I just bought a yellow Coupe de Ville with black leather upholstery. I then experienced a delightful evening with a girl at the drive-in movies. Then I did a 70 mph power run up the half mile long High Bridge over the Mississippi in St. Paul.  When I slowed down at the top a St. Paul officer hit his lights and pulled me over. I had my license ready when he came up to the window. I spoke first, respectfully, “Hey, I’m sorry, I just got this thing and I guess I got carried away.” He answered with a smile, “I’m just going to check you for warrants.” A perceptive man. You can’t fake sincerity, it shows. 

I was a cop in a coal mining town in western Colorado.  Some people there liked to fight cops. One afternoon I was perched on the main drag with the radar gun. A pickup truck I recognized as being from town, but I didn’t know the driver, came blasting down the street at a clocked 50. I hit the lights and he pulled over right away. We both got out of our vehicles and he, about my age with six inches and 40 pounds on me, came stomping toward me all wild-eyed. I was getting ready to go to fist city when he stopped in front of me and started bawling with tears a flying. “My mother-in-law just died, and I have to go home and tell my wife and…”  “Go, just go, but slow it down,” I told him. I believed him. If it was an act, it was an Academy Award performance.

I was a detective taking a complaint from a guy whose pickup had a tire slashed and was heavily vandalized the night before where he usually parked it. I had asked him who might be mad enough at him to destroy his truck. He said he had no idea. 

 An off-duty patrolman that night before had happened on the crime and gave a foot chase to the subject but had lost him in a dark field. An alert patrol car team detained someone who fit the description of the subject later that night and retrieved a Swiss Army knife from him. He was ordered in for questioning the next day. The first patrolman could not make a positive identification.

I had asked the subject if he knew the victim, and if he had done the vandalism. He said no to both questions. I later asked the victim if he knew the subject. He said no. I submitted the knife and the cut section of the slashed tire to the crime lab. The lab later confirmed the subject’s knife had cut that specific tire.

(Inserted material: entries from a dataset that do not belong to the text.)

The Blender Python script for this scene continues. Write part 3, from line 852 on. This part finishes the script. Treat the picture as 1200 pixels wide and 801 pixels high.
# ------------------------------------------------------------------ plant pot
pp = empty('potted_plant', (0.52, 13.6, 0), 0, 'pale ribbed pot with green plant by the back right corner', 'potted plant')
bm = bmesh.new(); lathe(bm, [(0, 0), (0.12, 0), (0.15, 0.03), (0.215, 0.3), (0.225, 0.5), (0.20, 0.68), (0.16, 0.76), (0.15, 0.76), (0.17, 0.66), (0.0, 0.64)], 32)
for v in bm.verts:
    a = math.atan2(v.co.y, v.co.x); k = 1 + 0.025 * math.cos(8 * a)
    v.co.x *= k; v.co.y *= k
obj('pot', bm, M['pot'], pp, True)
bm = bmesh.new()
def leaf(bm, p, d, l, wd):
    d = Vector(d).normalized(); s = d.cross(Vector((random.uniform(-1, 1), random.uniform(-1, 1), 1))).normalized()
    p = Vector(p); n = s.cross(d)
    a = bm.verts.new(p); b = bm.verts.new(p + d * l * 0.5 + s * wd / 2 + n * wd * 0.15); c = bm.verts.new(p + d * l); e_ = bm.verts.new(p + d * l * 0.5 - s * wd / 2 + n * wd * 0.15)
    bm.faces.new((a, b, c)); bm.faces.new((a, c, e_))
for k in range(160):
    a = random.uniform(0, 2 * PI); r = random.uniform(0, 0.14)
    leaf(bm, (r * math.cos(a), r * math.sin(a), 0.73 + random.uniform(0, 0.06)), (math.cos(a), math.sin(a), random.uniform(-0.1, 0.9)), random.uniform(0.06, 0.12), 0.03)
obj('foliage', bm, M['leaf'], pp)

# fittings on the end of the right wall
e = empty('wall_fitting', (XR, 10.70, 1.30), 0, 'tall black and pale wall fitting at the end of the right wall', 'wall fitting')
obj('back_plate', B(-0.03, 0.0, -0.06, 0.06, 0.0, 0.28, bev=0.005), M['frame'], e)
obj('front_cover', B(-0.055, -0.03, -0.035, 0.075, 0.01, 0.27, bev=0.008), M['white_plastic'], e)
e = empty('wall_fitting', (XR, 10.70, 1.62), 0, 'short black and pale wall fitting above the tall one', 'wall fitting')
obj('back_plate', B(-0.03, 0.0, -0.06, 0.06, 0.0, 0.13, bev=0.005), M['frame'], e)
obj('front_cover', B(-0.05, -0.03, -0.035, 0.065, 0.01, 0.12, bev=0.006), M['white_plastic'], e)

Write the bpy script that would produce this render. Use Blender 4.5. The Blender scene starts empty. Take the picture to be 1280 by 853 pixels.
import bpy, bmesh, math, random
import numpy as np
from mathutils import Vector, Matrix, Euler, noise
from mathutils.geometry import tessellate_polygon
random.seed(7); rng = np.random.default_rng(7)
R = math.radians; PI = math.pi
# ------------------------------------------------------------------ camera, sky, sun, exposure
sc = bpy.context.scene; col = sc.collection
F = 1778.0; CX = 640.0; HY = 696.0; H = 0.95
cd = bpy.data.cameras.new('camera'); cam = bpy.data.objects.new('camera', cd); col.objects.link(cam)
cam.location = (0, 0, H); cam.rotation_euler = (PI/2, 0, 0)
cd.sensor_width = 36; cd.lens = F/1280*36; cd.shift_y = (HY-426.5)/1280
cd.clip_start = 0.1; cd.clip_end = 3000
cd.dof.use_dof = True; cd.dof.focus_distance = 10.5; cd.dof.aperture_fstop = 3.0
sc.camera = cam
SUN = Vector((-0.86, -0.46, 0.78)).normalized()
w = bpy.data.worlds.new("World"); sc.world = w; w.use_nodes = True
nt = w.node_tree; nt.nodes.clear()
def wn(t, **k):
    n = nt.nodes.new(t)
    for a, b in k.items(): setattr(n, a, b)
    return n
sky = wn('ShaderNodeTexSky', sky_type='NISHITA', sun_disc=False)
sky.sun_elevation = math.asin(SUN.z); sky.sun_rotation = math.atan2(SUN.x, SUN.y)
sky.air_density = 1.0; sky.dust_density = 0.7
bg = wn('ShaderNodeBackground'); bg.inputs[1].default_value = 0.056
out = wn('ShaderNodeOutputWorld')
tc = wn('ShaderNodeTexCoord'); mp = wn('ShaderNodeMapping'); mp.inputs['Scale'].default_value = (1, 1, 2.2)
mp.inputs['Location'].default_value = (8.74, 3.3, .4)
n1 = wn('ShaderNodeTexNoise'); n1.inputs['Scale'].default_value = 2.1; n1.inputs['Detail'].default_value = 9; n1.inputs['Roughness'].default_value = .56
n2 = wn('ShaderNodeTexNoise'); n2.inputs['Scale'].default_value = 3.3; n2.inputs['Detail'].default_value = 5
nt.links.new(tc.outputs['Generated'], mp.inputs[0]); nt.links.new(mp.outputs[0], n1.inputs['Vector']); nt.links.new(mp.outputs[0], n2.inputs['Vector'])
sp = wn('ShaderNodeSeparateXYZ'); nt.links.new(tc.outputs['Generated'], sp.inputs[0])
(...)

“Ah, ha, gotcha!” I told the subject. When I asked him for the details as to why, he said, “If I tell you about that I’ll have to tell you about something else, so I’m just going to shut up.”  When I spoke to the victim again, he maintained that he did not know the subject.

So, the end of that story was a truck got vandalized and the slasher got caught. I could only guess what double-cross may have precipitated the hard feelings.